Tuesday, February 13, 2007

Laketown in the Alpine Foothills

From Munich, you can take the BOB train (Bayrische Oberland Bahn) into the alps, go skiing for the day and take the train back to town. Thanks to global warming, skiing isn't an option this winter, so I went for a hike. On the advice of a classmate, I visited Tegernsee, an hour south of Munich.

Walking in the mountains is a simple integral part of the culture here. At the top of the hike was a restaurant, where I sat next to four old ladies, who were drinking beer and discussing their hiking boot designs.




Vocational School for Brewing in Munich

The education system in Germany is different than in the US. Traditional apprenticeships still prepare many people for work life here; they train in a trade with a company for blocks of time, then attend trade-specific classes for three week blocks.

I am attending two blocks of brewing apprenticeship school in Munich, and find attending and understanding technical classes in a second language is tough but rewarding, good for the ol' Gulliver.

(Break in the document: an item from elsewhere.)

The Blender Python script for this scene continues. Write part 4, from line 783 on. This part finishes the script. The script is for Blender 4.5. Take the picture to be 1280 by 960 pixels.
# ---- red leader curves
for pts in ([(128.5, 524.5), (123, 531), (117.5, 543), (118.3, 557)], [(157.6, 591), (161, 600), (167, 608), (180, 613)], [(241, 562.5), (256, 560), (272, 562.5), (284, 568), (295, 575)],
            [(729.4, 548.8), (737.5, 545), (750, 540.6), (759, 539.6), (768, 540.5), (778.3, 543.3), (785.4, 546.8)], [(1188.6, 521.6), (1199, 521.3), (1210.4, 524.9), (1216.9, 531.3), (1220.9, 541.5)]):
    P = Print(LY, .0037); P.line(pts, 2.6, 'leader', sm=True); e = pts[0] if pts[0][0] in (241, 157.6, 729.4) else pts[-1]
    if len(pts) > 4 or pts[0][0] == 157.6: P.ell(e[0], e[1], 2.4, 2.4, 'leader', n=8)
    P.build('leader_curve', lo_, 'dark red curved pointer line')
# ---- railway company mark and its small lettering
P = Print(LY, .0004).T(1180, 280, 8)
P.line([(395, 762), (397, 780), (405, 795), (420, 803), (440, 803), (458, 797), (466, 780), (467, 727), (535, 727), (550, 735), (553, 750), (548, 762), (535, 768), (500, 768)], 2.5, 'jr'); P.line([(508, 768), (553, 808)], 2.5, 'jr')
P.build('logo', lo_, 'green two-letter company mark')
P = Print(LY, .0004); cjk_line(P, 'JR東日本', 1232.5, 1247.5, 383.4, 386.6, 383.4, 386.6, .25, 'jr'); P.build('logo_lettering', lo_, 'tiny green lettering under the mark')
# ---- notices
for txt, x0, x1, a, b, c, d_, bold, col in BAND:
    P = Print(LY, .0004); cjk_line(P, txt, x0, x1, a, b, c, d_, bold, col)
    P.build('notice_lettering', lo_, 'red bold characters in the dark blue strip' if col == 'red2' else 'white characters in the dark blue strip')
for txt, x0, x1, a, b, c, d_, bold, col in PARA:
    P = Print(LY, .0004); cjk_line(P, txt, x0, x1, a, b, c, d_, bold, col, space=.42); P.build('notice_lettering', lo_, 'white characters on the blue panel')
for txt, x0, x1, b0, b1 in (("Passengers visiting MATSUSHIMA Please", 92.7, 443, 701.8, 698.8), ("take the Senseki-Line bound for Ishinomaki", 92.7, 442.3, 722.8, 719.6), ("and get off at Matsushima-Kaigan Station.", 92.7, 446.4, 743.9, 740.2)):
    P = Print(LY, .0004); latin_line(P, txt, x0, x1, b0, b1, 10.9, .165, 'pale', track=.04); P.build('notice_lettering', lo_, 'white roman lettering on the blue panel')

Everyone I talk too in the US asks whether I have seen the movie, "Brewfest" I think it is called. No I have not, because it was banned in Munich for misrepresenting the culture and purpose of Oktoberfest. I'll just have to watch it when I get home. I was told drinking boot sales have skyrocketed because of the film.

Berlin Reunited


Visiting family in Berlin turned out to be a welcome practical history course. Since the reunification of Germany in 1989, neighborhoods in the eastern side have undergone severe overhauls. When the Russians pulled out, the stripped buildings of everything, electrical boxes, window frames, doorknobs, etc. and hauled it back with them.

On a driving tour of Berlin and Potsdam, one sees the distinct building styles of the last few hundred years. Palaces built by the Kings of the 18th and 19th centuries, their ubiquitous redbrick troops barracks, Nazi housing from the 1930's, communist-era block housing.